São os embates que movem a trama, mas também a evolução dos personagens. Falas tão poderosas socialmente como essas presentes no roteiro permitem a Kerry Washington criar Kendra como uma mulher forte e independente que se impõe contra o racismo e transmite isso ao filho; ainda assim, ela não abandona suas emoções que vêm na forma de angústia, sofrimento ou aflição diante da preocupação com Jamal e da lembrança do preconceito que já sofreu. O restante do elenco não tem a mesma regularidade da atriz, já que Eugene Lee tem pouco tempo de tela e, apesar disso, o aproveita em um confronto potente com a mulher; Jeremy Jordan tem algum destaque apenas nos primeiros minutos quando Paul surge para causar antipatia na mãe e nos espectadores; e Steven Pasquale é o mais oscilante porque acaba se tornando um personagem clichê que repete todas as frases possíveis de quem tenta relativizar a discriminação racial.

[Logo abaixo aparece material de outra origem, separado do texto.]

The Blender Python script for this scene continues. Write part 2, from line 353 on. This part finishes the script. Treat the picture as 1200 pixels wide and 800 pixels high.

Por conta do estilo teatral, então, “American son” possui uma estética, na maioria das vezes, muito discreta (ainda que as poucas cenas fora da sala de espera tenham uma estilização visual que remete à condição emocional turbulenta dos personagens). Assim como suas escolhas determinam um tipo de filme que dá maior destaque ao roteiro e também ficam sujeitas às quedas no ritmo da tensão e aos clichês/conveniências do texto.